Très admirable poème, cher Francis, d’un art très subtil et très maîtrisé, dans son apparente simplicité. Mais celle-ci entre en correspondance avec le propos même du poème : elle invite à une proximité paisible, et comme facile, avec l’autre – le lecteur – en même temps que le travail très sûr et très élaboré du poème y met, justement, son grain de sable, conduisant cet autre à tout réinterroger. Chapeau !

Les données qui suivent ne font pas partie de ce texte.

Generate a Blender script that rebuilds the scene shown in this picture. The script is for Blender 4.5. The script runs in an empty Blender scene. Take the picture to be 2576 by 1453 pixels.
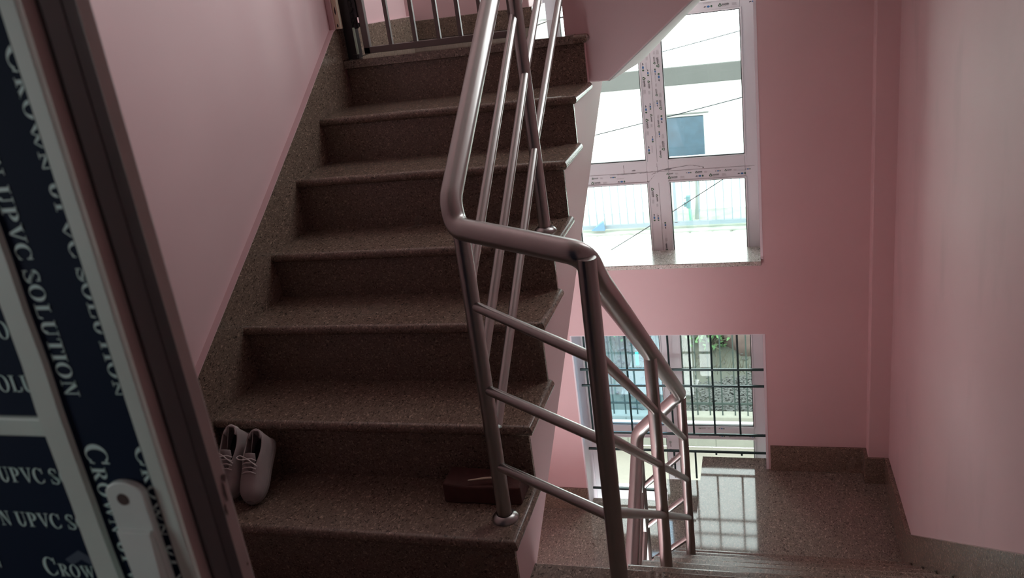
import bpy, math, random
from mathutils import Vector, Matrix
random.seed(7)
scene = bpy.context.scene
COL = scene.collection

# ------------------------------------------------------------------ camera
cam_d = bpy.data.cameras.new('camera')
cam = bpy.data.objects.new('camera', cam_d)
COL.objects.link(cam)
_a, _b, _c = 0.3089, -0.3513, -0.1365
_F = Vector((-math.sin(_a) * math.cos(_b), math.cos(_a) * math.cos(_b), math.sin(_b)))
_R0 = Vector((math.cos(_a), math.sin(_a), 0))
_U0 = _R0.cross(_F)
_R = math.cos(_c) * _R0 + math.sin(_c) * _U0
_U = -math.sin(_c) * _R0 + math.cos(_c) * _U0
_m = Matrix((_R, _U, -_F)).transposed().to_4x4()
_m.translation = Vector((0.5789, -1.574, 1.245))
cam.matrix_world = _m
cam_d.sensor_fit = 'HORIZONTAL'
cam_d.sensor_width = 36
cam_d.lens = 2135.83 / 2576 * 36
cam_d.clip_start = 0.05
cam_d.clip_end = 200
cam_d.dof.use_dof = True
cam_d.dof.focus_distance = 2.8
cam_d.dof.aperture_fstop = 11
scene.camera = cam

# ------------------------------------------------------------------ world, lights, exposure
scene.view_settings.view_transform = 'Standard'
scene.view_settings.look = 'None'
scene.view_settings.exposure = 0.12
scene.view_settings.gamma = 1.0
scene.view_settings.use_curve_mapping = False
world = bpy.data.worlds.new('sky')
scene.world = world
world.use_nodes = True
bg = world.node_tree.nodes['Background']
bg.inputs[0].default_value = (0.91, 0.97, 0.98, 1)
bg.inputs[1].default_value = 8.0
scene.cycles.max_bounces = 16
scene.cycles.diffuse_bounces = 10
scene.cycles.glossy_bounces = 6
scene.cycles.transparent_max_bounces = 16
scene.cycles.sample_clamp_indirect = 8


def portal(x0, x1, z0, z1, y=2.9):
    d = bpy.data.lights.new('daylight_portal', 'AREA')
    d.shape = 'RECTANGLE'
    d.size = x1 - x0
    d.size_y = z1 - z0
    d.cycles.is_portal = True
    o = bpy.data.objects.new('daylight_portal', d)
    o.location = ((x0 + x1) / 2, y, (z0 + z1) / 2)
    o.rotation_euler = (math.radians(-90), 0, 0)
    COL.objects.link(o)


portal(-.43, .566, -2.9, -.60)
portal(-.43, .566, -.21, 2.14)
for _l, _s, _r in (((1.34, 2.0, 2.56), (2.28, .8), (0, math.radians(90), 0)), ((-1.15, -1.85, 1.15), (.5, .5), (0, math.radians(-90), 0))):  # sampling portals at the unseen openings added to brighten the interior
    _d = bpy.data.lights.new('daylight_portal', 'AREA')
    _d.shape = 'RECTANGLE'
    _d.size, _d.size_y = _s
    _d.cycles.is_portal = True
    _o = bpy.data.objects.new('daylight_portal', _d)
    _o.location = _l
    _o.rotation_euler = _r
    COL.objects.link(_o)


# ------------------------------------------------------------------ materials
def mat(name, col, rough=.5, metal=0., spec=.5, **k):
    m = bpy.data.materials.new(name)
    m.use_nodes = True
    b = m.node_tree.nodes['Principled BSDF']
    b.inputs['Base Color'].default_value = (*col, 1)
    b.inputs['Roughness'].default_value = rough
    b.inputs['Metallic'].default_value = metal
    b.inputs['Specular IOR Level'].default_value = spec
    m.diffuse_color = (*col, 1)
    if k.get('noise'):
        sc, amt, bump = k['noise']
        nt = m.node_tree
        tc = nt.nodes.new('ShaderNodeTexCoord')
        n = nt.nodes.new('ShaderNodeTexNoise')
        n.inputs['Scale'].default_value = sc
        n.inputs['Detail'].default_value = 6
        nt.links.new(tc.outputs['Object'], n.inputs['Vector'])
        mr = nt.nodes.new('ShaderNodeMapRange')
        mr.inputs['To Min'].default_value = 1 - amt
        mr.inputs['To Max'].default_value = 1 + amt
        nt.links.new(n.outputs['Fac'], mr.inputs['Value'])
        mx = nt.nodes.new('ShaderNodeVectorMath')
        mx.operation = 'SCALE'
        mx.inputs[0].default_value = col
        nt.links.new(mr.outputs[0], mx.inputs['Scale'])
        nt.links.new(mx.outputs[0], b.inputs['Base Color'])
        if bump:
            bp = nt.nodes.new('ShaderNodeBump')
            bp.inputs['Strength'].default_value = bump
            bp.inputs['Distance'].default_value = .004
            nt.links.new(n.outputs['Fac'], bp.inputs['Height'])
            nt.links.new(bp.outputs[0], b.inputs['Normal'])
    return m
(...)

Merci de ce beau poème, cher Francis, qui dit des choses auxquelles j’adhère tout à fait et où je lis comme des échos – réminiscences ou hommages délibérés – à des propos de poètes qui me sont chers comme à toi:
- »Ma vie est la vôtre, votre vie est la mienne, vous vivez ce que je vis ; la destinée est une. Prenez donc ce miroir, et regardez-vous-y. On se plaint quelquefois des écrivains qui disent moi. Parlez-nous de nous, leur crie-t-on. Hélas ! quand je vous parle de moi, je vous parle de vous. Comment ne le sentez-vous pas ? Ah ! insensé, qui crois que je ne suis pas toi ! » (Victor Hugo, préface des « Contemplations »)
- »chaque caillou a son histoire. Chaque taillis sa forêt vierge, chaque ruine sa muraille de Chine, ses falaises d’Etretat, et le moindre coin de rue ses jardins suspendus.
L’échelle humaine est un outil très approximatif et le plus laid des poux sur la tête du plus chauve des hommes, c’est quelqu’un.
Le moindre grain de sable est grandeur nature » (Jacques Prévert, « Diurnes »)
Merci, les amis, de vos commentaires.